Au premier abord, le film peut paraître quelque peu anodin. L'histoire est plus que classique, mais ce qui choque surtout est le manque d'engouement pour le héros du film. Alors que Franco Nero à cause d'autres engagements il n'avait pu tenir ce rôle a toujours un charisme certain, Silence est un personnage fade, presque transparent. Outre son handicap apparent, il passerait presque pour un autiste, à moins que ce ne soit le jeu de Trintignant peu habitué aux rôles de héros. Pourtant, Jean-Louis Trintignant est un acteur renommé et le fait que se trouve face à lui Klaus Kinski montre que la distribution n'a pas été prise à la légère. C'est lorsque la fin arrive sûrement la conclusion la plus choquante de l'histoire du western que tout devient clair. Le Grand Silence apparaît alors comme un exercice de style sur le thème de l'antihéros.
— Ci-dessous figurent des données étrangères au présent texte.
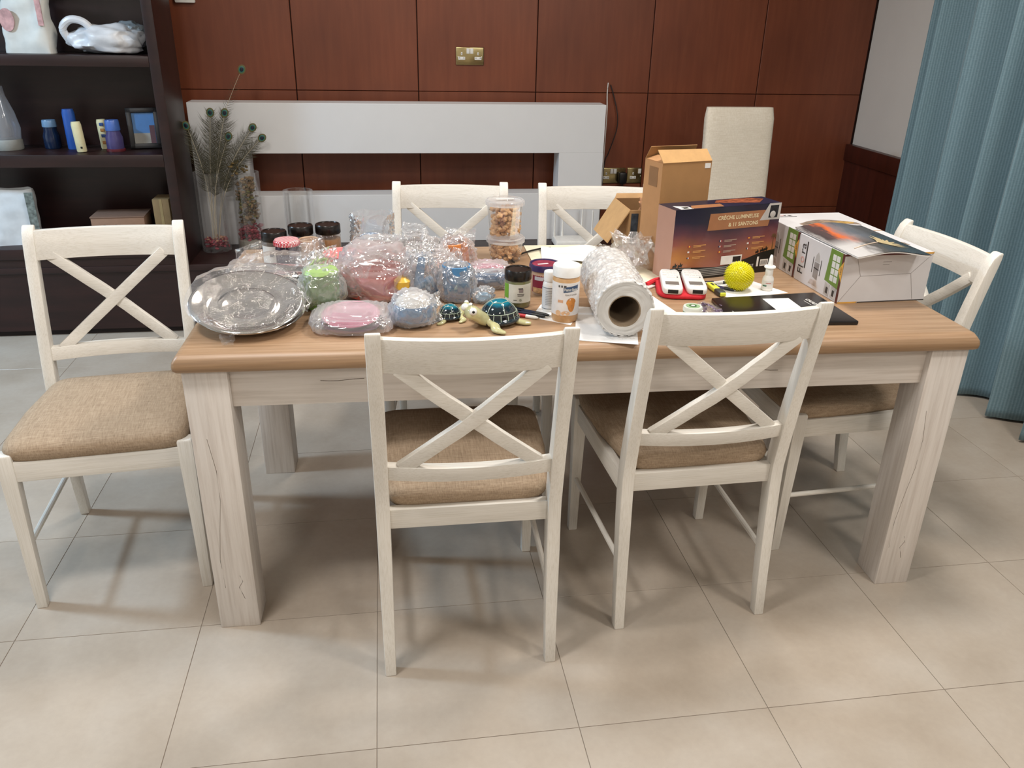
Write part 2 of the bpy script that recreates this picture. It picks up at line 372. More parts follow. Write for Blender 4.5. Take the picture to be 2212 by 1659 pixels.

Certains indices ne peuvent tromper. La réalisation ambiguë semble développer une certaine affection pour Tigrero tandis qu'elle s'avère assez froide envers Silence. La neige, l'handicap de Silence et son quasi-autisme symbolisent la naïveté et la pureté qui sont bien souvent les victimes du mal. Le fait divers sur lequel l'histoire est basée confirme les fins dénonciatrices du Grand Silence.
Kinski semble aussi venger avec jubilation tous les personnages de « méchants » qu'il a incarnés dans de nombreux westerns italiens. On apprécie alors d'autant plus le minimalisme du jeu de Trintignant.
Pour la petite histoire, ceux qui ont vu le médiocre Joe Kid avec Clint Estwood remarqueront les similarités avec le film de Corbucci (le tueur, le pistolet automatique Mauser, les montagnes..) mais la comparaison s'arrête là.
Cynique, atypique et anti-commercial par excellence, Le Grand Silence trouve sa valeur dans sa rareté.